I see that point of view. Preserve your car even if you lose a place. For years I liked drivers who were more gentlemanly and more conservative, whom I won’t name. Although I always respected them and appreciated them driving ‘cleanly’ and fairly and bringing their cars home, race fans all around me cheered for their harder-charging competitors, the racers barging down the inside of a racer ahead in a turn, hazarding both cars.
The ‘bull in a china shop’ drivers whom I didn’t like to see banging into competitors were more often winners. Win or bust. Win or crash trying. Not satisfied with second, third or fourth, they’d risk taking out two cars and ruining two drivers’ finishes to try a pass. I didn’t like these reckless drivers, but they took race wins and found alot of fans. They were racers, not merely drivers.
Because erstwhile second- and third-place cars crashed (though Sebastian continued to drive his machine with only three tires on pavement), Rubens moved forward from fourth to second! As yellow caution flags waved around the course, we realized that Brawn GP, which had started 1 and 2 would finish 1 and 2 in its maiden race! Amazing rebirth for Honda F1, which had decided to ‘quit’ Formula One racing (for the most part).
Since December, when Honda said that it would sell or close-down its Formula One team, the team had been in turmoil and first put its 2009 cars on track three weeks ago, after the team sale. Yet the team has rebounded, not with survival in the middle of the pack, but in the top positions!
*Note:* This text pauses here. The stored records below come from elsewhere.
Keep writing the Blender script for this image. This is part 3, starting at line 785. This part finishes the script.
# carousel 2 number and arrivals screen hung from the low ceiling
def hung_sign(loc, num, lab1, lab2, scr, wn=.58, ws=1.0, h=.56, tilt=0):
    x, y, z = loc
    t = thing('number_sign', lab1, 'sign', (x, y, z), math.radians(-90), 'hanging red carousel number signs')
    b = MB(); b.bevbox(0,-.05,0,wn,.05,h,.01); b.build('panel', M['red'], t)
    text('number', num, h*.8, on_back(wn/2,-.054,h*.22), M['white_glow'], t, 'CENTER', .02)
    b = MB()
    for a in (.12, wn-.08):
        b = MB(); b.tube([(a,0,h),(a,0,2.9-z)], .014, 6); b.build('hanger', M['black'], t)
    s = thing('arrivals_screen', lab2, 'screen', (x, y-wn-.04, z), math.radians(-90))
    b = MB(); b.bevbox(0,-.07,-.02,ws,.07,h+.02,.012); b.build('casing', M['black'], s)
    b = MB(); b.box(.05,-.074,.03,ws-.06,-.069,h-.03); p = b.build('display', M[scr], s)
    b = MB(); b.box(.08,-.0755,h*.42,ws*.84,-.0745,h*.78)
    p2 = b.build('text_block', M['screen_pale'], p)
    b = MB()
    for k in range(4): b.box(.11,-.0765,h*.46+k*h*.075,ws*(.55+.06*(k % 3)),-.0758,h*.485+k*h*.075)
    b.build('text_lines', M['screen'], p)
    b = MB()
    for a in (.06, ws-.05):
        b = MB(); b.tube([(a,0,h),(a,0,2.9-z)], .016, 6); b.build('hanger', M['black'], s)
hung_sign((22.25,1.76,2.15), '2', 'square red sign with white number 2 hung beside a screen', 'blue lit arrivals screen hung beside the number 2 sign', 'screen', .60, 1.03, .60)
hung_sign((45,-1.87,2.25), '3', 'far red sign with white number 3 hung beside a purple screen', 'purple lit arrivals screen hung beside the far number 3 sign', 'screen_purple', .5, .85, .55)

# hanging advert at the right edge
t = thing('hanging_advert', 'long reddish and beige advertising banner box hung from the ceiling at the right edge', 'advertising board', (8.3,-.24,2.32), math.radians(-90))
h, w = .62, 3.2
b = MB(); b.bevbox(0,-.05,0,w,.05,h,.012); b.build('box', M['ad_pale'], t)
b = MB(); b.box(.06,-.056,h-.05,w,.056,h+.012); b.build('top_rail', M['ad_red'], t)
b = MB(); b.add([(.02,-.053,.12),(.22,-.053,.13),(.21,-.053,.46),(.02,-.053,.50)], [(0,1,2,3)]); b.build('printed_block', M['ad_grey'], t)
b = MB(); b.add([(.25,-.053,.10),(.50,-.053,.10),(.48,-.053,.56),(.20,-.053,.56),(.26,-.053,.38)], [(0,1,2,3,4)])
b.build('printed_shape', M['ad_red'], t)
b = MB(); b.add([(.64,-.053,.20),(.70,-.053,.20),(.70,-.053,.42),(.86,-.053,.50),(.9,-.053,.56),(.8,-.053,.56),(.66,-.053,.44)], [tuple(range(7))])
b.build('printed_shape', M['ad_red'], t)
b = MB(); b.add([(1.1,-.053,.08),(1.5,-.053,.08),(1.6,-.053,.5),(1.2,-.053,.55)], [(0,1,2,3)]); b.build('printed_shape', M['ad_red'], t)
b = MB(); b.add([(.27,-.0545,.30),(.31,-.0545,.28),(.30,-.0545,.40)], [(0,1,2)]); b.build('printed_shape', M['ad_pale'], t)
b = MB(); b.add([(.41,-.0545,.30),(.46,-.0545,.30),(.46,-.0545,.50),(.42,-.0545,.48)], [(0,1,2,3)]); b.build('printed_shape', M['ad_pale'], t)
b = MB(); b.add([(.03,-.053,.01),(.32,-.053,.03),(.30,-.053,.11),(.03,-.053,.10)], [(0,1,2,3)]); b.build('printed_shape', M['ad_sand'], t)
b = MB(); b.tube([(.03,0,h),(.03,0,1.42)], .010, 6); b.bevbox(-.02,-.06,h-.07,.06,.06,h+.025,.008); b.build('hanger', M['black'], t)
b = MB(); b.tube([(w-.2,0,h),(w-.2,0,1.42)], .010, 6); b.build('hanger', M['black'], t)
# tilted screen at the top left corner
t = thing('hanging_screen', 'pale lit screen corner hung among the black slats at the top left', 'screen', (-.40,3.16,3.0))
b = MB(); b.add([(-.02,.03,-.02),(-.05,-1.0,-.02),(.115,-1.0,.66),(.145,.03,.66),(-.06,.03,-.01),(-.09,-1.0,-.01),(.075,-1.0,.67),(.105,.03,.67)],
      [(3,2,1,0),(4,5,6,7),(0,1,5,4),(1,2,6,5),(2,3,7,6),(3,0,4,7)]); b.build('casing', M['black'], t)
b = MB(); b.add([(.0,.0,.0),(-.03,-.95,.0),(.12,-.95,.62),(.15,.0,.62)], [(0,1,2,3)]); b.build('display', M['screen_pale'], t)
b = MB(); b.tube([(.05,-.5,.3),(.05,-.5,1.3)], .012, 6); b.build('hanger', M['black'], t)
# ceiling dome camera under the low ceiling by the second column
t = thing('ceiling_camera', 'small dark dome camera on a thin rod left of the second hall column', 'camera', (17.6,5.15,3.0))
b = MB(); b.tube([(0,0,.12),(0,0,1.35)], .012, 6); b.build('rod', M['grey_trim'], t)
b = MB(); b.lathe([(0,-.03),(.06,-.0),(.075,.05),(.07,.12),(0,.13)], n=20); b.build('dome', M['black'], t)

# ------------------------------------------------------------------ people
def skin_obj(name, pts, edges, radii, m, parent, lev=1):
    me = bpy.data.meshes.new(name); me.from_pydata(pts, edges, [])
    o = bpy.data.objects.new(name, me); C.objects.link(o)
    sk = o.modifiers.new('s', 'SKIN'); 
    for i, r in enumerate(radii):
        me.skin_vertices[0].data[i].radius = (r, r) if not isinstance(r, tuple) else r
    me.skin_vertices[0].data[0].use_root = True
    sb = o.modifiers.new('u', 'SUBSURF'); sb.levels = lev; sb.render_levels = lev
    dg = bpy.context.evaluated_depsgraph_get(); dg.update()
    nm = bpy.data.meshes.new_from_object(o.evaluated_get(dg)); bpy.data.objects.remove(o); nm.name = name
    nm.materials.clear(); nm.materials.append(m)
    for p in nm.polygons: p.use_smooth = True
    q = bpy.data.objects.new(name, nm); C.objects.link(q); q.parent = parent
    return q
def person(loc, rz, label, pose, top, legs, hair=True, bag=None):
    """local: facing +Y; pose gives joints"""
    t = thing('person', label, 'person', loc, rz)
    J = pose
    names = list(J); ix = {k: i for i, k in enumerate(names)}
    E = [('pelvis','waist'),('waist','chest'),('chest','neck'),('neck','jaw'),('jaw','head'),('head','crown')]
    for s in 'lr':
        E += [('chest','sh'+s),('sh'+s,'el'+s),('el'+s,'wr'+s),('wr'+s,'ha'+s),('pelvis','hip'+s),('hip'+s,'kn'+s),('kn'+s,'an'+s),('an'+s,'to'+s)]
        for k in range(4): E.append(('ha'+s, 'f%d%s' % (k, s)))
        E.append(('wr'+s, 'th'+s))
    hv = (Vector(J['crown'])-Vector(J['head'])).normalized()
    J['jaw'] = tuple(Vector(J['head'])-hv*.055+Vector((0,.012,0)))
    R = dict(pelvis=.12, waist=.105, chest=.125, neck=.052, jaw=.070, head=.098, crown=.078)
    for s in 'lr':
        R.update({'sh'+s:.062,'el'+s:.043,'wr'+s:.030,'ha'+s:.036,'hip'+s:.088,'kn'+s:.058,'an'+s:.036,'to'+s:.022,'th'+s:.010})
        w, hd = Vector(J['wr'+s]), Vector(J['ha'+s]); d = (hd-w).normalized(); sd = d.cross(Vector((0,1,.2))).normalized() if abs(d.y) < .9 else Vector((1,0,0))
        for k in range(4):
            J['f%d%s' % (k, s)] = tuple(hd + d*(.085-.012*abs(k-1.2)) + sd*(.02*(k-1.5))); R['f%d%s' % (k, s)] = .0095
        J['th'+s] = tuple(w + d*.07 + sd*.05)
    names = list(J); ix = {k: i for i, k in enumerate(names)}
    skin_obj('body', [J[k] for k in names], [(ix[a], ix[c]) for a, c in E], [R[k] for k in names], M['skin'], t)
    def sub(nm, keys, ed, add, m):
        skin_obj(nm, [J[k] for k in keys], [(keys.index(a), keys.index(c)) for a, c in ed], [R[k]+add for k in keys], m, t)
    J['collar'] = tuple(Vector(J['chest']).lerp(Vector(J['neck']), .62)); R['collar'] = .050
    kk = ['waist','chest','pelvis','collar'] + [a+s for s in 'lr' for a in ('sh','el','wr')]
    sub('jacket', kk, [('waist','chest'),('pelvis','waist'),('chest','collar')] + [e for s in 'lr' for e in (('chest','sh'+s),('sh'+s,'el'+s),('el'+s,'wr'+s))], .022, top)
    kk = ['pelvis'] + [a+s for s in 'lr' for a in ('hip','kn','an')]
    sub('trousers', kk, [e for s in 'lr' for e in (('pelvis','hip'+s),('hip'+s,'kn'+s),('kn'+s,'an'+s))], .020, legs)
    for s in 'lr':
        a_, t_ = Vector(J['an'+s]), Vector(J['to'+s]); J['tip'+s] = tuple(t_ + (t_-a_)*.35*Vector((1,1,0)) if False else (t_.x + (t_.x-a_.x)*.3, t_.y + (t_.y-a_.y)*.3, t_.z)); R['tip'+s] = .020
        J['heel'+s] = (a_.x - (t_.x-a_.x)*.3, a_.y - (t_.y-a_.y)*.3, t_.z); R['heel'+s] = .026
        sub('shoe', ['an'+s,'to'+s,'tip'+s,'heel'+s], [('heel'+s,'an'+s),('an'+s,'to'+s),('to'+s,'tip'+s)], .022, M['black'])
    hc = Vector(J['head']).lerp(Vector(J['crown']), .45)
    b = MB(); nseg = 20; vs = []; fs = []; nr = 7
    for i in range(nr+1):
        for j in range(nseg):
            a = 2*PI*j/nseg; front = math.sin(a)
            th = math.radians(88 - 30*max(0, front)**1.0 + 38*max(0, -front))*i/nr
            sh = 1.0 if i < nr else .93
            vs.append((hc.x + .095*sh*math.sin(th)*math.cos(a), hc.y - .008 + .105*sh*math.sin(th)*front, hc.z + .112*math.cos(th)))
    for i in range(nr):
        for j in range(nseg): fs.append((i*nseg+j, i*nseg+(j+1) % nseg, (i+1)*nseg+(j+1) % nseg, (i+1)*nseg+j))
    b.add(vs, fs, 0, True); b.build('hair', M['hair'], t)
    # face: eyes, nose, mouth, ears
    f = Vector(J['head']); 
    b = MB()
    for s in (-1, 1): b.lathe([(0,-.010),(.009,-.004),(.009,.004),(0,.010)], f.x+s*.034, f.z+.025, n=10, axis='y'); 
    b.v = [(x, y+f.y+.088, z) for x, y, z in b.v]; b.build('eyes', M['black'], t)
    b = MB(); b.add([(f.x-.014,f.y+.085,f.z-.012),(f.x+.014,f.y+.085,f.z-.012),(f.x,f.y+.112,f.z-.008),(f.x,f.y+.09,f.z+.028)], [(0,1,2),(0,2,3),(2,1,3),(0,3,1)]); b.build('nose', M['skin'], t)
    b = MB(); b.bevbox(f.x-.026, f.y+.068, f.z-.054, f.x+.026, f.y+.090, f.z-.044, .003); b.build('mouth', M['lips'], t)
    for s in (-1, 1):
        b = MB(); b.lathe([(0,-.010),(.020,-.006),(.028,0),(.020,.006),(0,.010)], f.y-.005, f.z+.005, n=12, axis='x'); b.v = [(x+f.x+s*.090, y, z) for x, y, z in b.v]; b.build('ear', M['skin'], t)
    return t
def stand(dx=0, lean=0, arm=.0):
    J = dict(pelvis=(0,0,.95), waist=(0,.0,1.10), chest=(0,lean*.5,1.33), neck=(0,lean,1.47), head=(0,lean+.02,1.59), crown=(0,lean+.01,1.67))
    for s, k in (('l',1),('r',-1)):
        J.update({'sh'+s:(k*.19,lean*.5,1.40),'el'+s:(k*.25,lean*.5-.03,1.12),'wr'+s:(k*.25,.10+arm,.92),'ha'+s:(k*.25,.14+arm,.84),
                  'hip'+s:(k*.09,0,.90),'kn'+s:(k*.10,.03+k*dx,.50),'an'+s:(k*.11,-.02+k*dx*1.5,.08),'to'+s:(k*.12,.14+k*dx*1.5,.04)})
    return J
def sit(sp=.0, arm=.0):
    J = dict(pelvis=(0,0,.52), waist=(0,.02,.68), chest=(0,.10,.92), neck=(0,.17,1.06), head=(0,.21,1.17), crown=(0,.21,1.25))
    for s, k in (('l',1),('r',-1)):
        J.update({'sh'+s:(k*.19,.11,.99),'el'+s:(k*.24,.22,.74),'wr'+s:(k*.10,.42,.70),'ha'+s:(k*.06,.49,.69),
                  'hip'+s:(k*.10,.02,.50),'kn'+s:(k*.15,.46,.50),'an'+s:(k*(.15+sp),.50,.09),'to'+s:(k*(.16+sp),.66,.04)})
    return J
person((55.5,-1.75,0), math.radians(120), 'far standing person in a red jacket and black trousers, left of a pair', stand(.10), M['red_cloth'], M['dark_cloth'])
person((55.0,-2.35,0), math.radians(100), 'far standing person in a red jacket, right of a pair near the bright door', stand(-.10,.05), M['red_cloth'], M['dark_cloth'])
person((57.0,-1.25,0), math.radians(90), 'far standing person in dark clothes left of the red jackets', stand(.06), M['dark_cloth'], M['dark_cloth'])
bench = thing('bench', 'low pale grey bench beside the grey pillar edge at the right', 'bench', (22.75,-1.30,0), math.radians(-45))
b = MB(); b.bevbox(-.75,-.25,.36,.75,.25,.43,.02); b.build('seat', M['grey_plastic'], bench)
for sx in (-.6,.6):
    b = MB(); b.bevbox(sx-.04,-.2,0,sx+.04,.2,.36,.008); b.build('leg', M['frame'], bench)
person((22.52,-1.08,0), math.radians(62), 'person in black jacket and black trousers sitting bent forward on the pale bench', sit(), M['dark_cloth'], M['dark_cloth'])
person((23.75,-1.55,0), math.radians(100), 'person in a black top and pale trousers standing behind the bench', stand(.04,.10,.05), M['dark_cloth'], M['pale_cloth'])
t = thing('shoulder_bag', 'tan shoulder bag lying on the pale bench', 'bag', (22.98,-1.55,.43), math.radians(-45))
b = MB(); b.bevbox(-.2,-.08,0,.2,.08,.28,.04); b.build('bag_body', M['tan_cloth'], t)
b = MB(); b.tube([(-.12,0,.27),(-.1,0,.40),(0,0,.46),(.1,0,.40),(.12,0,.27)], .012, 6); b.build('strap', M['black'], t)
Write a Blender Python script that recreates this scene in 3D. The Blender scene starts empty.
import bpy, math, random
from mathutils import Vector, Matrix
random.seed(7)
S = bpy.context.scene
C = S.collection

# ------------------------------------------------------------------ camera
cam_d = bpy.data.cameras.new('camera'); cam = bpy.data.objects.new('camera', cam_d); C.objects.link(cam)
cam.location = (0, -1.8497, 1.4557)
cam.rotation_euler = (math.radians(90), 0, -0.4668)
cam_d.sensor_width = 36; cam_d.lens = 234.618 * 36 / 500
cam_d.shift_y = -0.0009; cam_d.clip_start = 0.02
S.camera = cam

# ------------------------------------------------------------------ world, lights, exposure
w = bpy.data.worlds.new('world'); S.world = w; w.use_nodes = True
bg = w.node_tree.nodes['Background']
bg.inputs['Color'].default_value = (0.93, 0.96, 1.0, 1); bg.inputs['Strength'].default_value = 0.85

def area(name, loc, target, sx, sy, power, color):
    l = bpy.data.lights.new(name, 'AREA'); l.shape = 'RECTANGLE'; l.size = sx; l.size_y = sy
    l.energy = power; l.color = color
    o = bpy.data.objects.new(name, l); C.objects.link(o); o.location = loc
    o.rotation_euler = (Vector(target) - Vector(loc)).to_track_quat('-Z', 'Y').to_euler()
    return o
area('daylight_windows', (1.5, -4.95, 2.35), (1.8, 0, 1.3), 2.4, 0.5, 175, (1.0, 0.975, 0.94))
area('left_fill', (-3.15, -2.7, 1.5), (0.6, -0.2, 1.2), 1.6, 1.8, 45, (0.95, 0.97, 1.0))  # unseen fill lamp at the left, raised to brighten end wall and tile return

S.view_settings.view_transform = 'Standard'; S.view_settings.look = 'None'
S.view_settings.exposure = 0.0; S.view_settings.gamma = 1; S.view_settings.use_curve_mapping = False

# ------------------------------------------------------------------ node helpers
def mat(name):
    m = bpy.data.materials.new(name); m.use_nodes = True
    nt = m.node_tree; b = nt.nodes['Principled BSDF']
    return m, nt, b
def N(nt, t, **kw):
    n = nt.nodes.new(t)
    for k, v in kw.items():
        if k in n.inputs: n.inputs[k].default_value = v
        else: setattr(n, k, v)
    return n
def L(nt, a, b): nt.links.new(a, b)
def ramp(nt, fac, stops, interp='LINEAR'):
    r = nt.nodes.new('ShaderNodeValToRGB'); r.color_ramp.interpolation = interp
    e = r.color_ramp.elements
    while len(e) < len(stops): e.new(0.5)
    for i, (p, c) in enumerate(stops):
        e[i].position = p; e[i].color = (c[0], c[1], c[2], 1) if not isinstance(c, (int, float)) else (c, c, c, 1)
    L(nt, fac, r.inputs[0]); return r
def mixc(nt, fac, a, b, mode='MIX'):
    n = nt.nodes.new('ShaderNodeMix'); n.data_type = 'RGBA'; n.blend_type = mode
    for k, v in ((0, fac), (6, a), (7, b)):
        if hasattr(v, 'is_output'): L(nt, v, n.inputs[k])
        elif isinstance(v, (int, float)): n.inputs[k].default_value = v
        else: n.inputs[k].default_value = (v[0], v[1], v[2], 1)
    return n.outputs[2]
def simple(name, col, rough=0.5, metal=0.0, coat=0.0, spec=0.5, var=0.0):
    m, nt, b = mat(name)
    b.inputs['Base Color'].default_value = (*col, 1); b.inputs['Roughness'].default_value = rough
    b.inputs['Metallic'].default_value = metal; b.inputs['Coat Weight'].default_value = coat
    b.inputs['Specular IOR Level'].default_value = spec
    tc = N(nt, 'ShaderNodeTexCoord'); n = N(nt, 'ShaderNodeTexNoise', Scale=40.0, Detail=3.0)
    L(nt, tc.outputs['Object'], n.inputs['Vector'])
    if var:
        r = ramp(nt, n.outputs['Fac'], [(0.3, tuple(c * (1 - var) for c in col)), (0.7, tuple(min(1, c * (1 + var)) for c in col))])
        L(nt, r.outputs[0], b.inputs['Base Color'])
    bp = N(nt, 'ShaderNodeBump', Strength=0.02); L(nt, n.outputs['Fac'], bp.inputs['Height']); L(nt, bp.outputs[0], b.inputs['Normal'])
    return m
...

In truth, Honda spend a huge amount of money last year to develop the 2009-rules cars. Its total 2008 fiscal year budget was reportedly 300 million US dollars. Although it couldn’t buy a win in 2007 or 2008, Honda had spent alot for research and development of cars for 2009, and has continued to fund the team with a much, much smaller stream of ‘stay-alive’ money, because a big-money buyer for the F1 team couldn’t be found.
This season the huge investment has paid off, but not for Honda, insofar as it’s brand isn’t emblazoned big on the cars. They’re plain white and yellow-green cars with a few “Virgin” decals that had been applied yesterday.
Congratulations all-around, to Honda’s Formula One racing team, to Honda F1 management, including Ross Brawn and Nick Fry, who’re buying their team from the Japanese, and to Honda headquarters for funding the team for so long. I greatly respect Porsche and Honda as carmakers because they’re engineering-driven companies which have been racing since they were begun.
I am eager to watch the F1 race in Sepang, Malaysia next weekend. My covered (shaded) grassy hillside admission costs 200 ringgit – a bargain. I’m not flush with cash, and that’ll be my first F1 race, so I’m not buying a 500-1200 ringgit ticket. I’ll have a good time, I’m sure with general admission and access to “C2 – covered hillside.” I only wish that the Sepang Grand prix weekend included A1GP so that I could cheer Team USA and Team Malaysia!
I never liked one of the most popular NASCAR drivers, Dale Earnhardt, because he drove “dirty.” He was financed by GM, so had far more funding available to him than most drivers, so a banged up car wasn’t an issue for him. It never seemed fair.